De Andrew Feenberg, Lux Humanités, 2014, 22 euros.
Dans ses Thèses sur le concept d’histoire, Walter Benjamin écrivait que « rien n’a plus corrompu le mouvement ouvrier allemand que la conviction de nager dans le sens du courant. À ce courant qu’il croyait suivre, la pente était selon lui donnée par le développement de la technique. De là, il n’y avait qu’un pas à franchir pour s’imaginer que le travail industriel, qui s’inscrit à ses yeux dans le cours du progrès technique, représente un acte politique. […] Cette conception du travail, caractéristique d’un marxisme vulgaire, ne prend guère la peine de se demander en quoi les biens produits profitent aux travailleurs eux-mêmes, tant qu’ils ne peuvent en disposer. Elle n’envisage que les progrès de la maîtrise sur la nature, non les régressions de la société. » La lucidité dont a fait preuve Benjamin en 1940 à propos de l’ambivalence du développement industriel n’a pas été démentie depuis lors... La désillusion quant à la neutralité de la technique et à ses vertus émancipatrices s’est accentuée parallèlement à la recherche effrénée de nouveaux profits par le biais de l’innovation. Le besoin d’analyser l’impact réel de la technique sur nos sociétés modernes s’impose aujourd’hui comme une nécessité. Si le constat écologique et social est implacable (destruction des écosystèmes, dégradation des conditions de vie et de travail, etc), est-ce pour autant une fatalité ?

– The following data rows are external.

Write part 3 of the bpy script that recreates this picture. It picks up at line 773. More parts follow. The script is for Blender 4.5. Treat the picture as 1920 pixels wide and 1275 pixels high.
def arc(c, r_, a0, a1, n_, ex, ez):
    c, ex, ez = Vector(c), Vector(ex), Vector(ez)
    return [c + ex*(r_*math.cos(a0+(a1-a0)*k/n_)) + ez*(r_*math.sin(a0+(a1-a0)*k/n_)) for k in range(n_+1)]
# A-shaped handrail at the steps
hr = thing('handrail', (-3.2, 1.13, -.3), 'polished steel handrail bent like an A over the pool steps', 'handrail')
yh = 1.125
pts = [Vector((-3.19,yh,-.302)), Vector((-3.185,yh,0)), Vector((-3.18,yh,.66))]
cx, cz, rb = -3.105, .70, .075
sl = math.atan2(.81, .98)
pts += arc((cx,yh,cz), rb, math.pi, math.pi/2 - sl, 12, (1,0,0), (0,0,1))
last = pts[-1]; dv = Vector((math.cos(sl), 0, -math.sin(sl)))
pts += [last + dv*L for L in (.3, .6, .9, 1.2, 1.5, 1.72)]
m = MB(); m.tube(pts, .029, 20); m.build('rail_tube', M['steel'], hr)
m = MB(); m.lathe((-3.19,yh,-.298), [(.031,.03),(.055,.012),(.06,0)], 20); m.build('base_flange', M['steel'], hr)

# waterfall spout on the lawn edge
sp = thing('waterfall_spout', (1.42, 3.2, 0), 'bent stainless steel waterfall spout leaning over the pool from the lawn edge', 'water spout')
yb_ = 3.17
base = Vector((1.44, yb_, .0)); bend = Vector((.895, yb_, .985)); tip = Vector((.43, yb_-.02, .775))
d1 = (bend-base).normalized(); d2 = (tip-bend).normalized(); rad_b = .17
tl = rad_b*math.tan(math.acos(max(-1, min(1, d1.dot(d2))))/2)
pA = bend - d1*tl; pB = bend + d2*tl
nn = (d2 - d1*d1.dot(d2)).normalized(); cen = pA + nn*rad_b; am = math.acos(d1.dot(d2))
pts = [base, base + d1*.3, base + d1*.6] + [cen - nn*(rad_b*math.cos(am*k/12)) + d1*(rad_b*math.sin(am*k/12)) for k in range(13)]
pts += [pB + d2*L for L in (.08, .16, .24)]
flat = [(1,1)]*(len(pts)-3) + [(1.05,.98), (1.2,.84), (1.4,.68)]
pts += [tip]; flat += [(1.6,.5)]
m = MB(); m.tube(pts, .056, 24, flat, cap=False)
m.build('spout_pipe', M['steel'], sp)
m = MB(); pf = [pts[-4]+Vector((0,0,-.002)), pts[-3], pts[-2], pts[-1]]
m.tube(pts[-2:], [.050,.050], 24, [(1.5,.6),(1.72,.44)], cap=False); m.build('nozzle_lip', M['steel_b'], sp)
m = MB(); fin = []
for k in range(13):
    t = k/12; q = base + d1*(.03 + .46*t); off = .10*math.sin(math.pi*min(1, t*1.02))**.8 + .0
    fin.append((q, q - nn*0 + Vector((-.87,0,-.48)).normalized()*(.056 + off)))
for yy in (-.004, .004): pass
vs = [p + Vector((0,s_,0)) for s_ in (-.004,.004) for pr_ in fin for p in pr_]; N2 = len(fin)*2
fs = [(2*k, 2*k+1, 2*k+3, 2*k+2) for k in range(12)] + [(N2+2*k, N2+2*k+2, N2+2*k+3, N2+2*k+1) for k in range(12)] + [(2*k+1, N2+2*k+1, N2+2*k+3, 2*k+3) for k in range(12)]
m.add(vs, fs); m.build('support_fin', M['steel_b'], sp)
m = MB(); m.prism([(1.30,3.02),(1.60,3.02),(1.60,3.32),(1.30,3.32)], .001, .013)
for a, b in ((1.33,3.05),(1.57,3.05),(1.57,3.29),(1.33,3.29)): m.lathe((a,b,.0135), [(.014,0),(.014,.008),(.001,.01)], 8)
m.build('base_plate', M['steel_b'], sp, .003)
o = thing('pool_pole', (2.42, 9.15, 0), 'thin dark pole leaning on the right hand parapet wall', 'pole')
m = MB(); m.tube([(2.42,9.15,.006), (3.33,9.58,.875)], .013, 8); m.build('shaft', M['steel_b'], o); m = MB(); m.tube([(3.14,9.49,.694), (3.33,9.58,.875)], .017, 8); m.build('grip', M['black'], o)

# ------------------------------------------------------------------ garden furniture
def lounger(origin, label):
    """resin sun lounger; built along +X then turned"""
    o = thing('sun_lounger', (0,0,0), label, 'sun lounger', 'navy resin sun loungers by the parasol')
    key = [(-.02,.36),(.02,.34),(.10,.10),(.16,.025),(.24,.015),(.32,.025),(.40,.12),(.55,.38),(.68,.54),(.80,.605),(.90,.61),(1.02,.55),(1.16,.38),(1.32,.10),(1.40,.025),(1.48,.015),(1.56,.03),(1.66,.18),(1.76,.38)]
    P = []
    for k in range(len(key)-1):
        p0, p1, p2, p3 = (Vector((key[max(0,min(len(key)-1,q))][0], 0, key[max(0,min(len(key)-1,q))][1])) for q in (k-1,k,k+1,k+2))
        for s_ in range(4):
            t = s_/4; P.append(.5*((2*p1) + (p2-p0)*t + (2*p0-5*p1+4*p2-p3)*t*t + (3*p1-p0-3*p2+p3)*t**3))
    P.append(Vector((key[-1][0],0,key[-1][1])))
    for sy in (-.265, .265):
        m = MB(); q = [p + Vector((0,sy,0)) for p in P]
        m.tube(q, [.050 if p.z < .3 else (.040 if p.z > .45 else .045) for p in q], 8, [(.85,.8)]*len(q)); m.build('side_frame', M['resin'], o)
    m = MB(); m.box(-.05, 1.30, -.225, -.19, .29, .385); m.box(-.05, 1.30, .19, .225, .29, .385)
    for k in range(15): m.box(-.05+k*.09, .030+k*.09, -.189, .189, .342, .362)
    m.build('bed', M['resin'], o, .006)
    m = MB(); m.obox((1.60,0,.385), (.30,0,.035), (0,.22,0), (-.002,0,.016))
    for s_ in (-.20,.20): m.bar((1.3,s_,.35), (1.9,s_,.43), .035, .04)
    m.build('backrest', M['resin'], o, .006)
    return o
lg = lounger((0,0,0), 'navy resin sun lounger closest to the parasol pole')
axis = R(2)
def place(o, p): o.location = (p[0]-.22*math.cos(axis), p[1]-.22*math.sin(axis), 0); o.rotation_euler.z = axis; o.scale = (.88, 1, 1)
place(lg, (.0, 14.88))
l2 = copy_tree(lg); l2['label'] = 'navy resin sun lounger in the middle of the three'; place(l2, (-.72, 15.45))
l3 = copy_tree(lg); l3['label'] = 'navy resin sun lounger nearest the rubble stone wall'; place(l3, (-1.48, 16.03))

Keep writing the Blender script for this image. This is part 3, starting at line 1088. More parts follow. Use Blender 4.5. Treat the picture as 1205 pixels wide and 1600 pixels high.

Démocratiser la technique Dans son ouvrage Pour une théorie critique de la technique (sorti aux États-Unis en 2010 et paru enfin en français en mars 2014), le philosophe Andrew Feenberg nous invite à considérer les interactions entre technique et pratiques culturelles afin d’envisager les potentialités subversives de sa réappropriation par le peuple. En effet, comme le développe l’auteur, « à l’impact social de la technique correspond donc l’impact technique de la société. Cette circularité a des implications ontologiques sociales : les techniques satisfont des besoins et en même temps elles contribuent à faire naître les besoins qu’elles vont satisfaire ; les êtres humains créent des techniques qui, à leur tour, façonnent ce que signifie être humain. Il s’agit de la co-construction des êtres humains et de la société. » Mais au-delà de l’idée généralement répandue qu’une critique radicale du développement technique impliquerait nécessairement un retour à une forme d’antériorité, à une régression du niveau de vie, il s’agit davantage pour Feenberg de « dépasser les obstacles idéologiques pour créer un avenir meilleur en intégrant les valeurs écologiques dans les dispositifs techniques et économiques de notre société. » Aussi, une démocratisation de la technique est-elle envisagée dans ce livre en tant qu’elle signifierait « trouver de nouvelles voies permettant de privilégier les valeurs qui ont été exclues et de les mettre en œuvre dans les agencements techniques. » À partir de l’analyse concrète de quelques inventions techniques détournées par les utilisateurs de l’usage auquel elles étaient initialement destinées par les industries hégémoniques, Feenberg nous incite à explorer tous les possibles contenus dans la critique, dès lors que celle-ci assume sa radicalité.